Yeni Zelanda’da çıkan Waikato Times gazetesinden bir haber
Hâkim sürüncemede olan davayı reddetti
6 Eylül 2012
Savcılar, dün Hamilton ilinde bir hâkimin üç dava hakkında takipsizlik kararı alması üzerine iddianame hazırlama sistemlerini yeniden gözden geçirmeye karar verdiler.
Üç avukat, bir ilerleme kaydetmeden uzun zamandır sürüncemede olduğundan davanın ertelenmesinin “hukukun çiğnenmesi” olacağını savunarak bu kararı çıkarttılar.
Bu karar, savcının hastalık bahanesi ile o günkü celsede hazır bulunmamasıyla gelişti.
Dava devam etmiş olsaydı, üç dava da Aralık ayına ertelenecekti.
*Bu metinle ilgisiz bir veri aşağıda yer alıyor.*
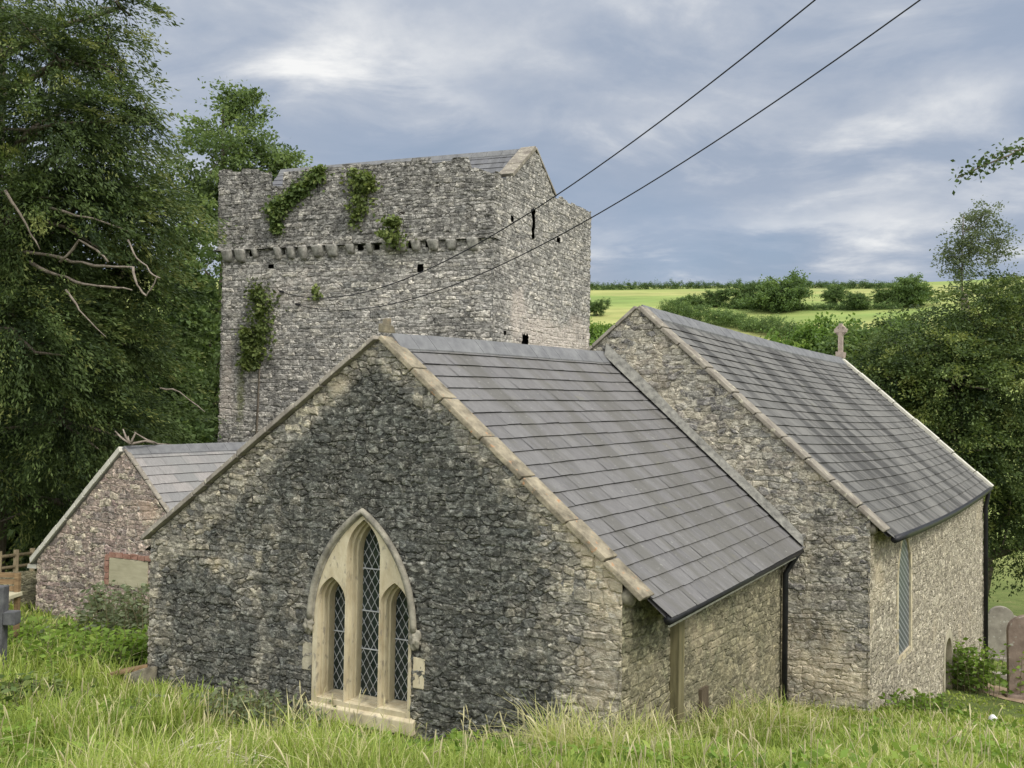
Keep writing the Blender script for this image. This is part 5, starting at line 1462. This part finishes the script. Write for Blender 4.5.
def stalks(name, label, n, ylo, yhi, h0, h1, seed, xr=.7, region=None):
    """flowering grass stems with seed heads"""
    g = np.random.default_rng(seed); mbv = MB()
    made = 0
    while made < n:
        y = g.uniform(ylo, yhi); x = y * g.uniform(-xr, xr)
        if region and not region(x, y, g): continue
        if inside(np.array([x]), np.array([y]), foot[0])[0]: continue
        z = gz(x, y); h = g.uniform(h0, h1); a = g.uniform(0, 6.28); l = abs(g.normal(.12, .16)) * h
        pts = [np.array([x + math.cos(a) * l * t * t, y + math.sin(a) * l * t * t, z + h * t * (1 - .12 * t)]) for t in (0, .4, .75, 1)]
        w = .0028 * max(1, y / 6)
        mbv.tube(pts, [w, w, w * .8, w * .5], 4, cap=False)
        d = pts[3] - pts[2]; d /= np.linalg.norm(d)
        L_ = g.uniform(.07, .14)
        mbv.tube([pts[3] - d * .01, pts[3] + d * L_ * .3, pts[3] + d * L_ * .7 + K * -.01, pts[3] + d * L_ - K * .02], [w, .006, .005, .0015], 5, cap=False)
        made += 1
    o = mbv.build(name, M['palewood'] if False else M['straw'])
    tag(o, label, 'grass', kind='stuff')
M['straw'] = mat_plain('straw', (0.34, 0.30, 0.15), (0.52, 0.47, 0.28), 3, .9, .1)
stalks('seed_grass', 'pale flowering grass stems with seed heads', 420, 3.4, 9.8, .25, .52, 700)
def along_wall(X, Y):
    wall_y = np.where(X < 1.2, 10.6 - (X + 4.7) * .407, np.where(X < 4.1, 8.2 + (X - 1.15) * 1.3, 12.0 - (X - 4.2) * .4))
    d = wall_y - Y
    return (d > .05) & (d < 1.5) & (X > -.6) & (X < 5.6)
grass('dry_grass', 'arching dry straw coloured grass at the foot of the chancel walls', 52000, 6.2, 13, .18, .55, .0065, 602, straw=.34, xr=.5, droop=.85, keep=along_wall)
grass('tall_grass', 'tall bright grass mound below the vestry gable', 30000, 9.5, 15.5, .20, .48, .011, 603, straw=.08, xr=.8, droop=.45, keep=lambda X, Y: (X < -4.75) & (X / Y < -.35))
grass('tall_grass', 'rank long grass in the lower left of the bank', 26000, 4.5, 9.5, .22, .46, .010, 604, straw=.12, xr=.8, droop=.55, keep=lambda X, Y: (X / Y < -.12) & (Y < 9.4))

# broad leaved weeds mixed through the grass
g = np.random.default_rng(808)
Pl, Dl, Tl = [], [], []
k = 0
while k < 620:
    y = g.uniform(4.2, 11); x = y * g.uniform(-.72, .72)
    if inside(np.array([x]), np.array([y]), foot[0])[0]: continue
    if math.sin(x * 1.3 + 2 * math.sin(y)) + .6 * math.sin(y * 2.1 + x * .7) < .25: continue
    z = gz(x, y); k += 1; h = g.uniform(.08, .26); tt = g.uniform(.25, .85)
    for q in range(16):
        a = g.uniform(0, 6.28); r_ = g.uniform(0, .10)
        Pl.append((x + math.cos(a) * r_, y + math.sin(a) * r_, z + h * g.uniform(.3, 1.0))); Dl.append((math.cos(a), math.sin(a), g.uniform(-.2, .6))); Tl.append(np.clip(tt + g.normal(0, .1), 0, 1))
v, f = leaf_quads(np.array(Pl), np.array(Dl), .075, .55, g, .3)
tag(fast_mesh('meadow_weeds', v, f, M['nettle'], None, False, {'tint': np.repeat(Tl, 4)}), 'broad leaved weeds scattered through the long grass', 'weeds', kind='stuff')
Avukatlar, yeni duruşma gününü belirleyecek gerekli belgeleri Mayıs ayından beri savcılıktan beklediklerini, belgelerin son duruşmadan altı gün önce ellerine geçtiğini ve 2011 Aralık ayından beri, dokuz aydır, davanın sürüncemede olduğunu savundu.
Hâkim Riddell, mahkeme sürecinin ne yazık ki, “akıntıya kürek çektiğini”, davanın Aralık ayına ertelenmesiyle “hukukun çiğnenmiş” olacağını ve bu yüzden de rahatlıkla takipsizlik kararı verdiğini söyledi.
Gelin şimdi bizim davaya bakalım.
Ergenekon, Haziran 2007’de Oktay Yıldırım’ın tutuklanması ile başladı. Şu anda 5 yılı aştı dava süreci, henüz bir milimetre ilerlemiş değil. Savcıları, mahkeme heyetini keyfî olarak azledip, değiştirip devam ediyoruz. Görünüşe göre de Ergenekon, gelecek nesillere bırakacağımız “en büyük eser” lerimizden biri olacak.
“Hukuk” sözcüğünün Türkiye’deki anlamı ne acaba?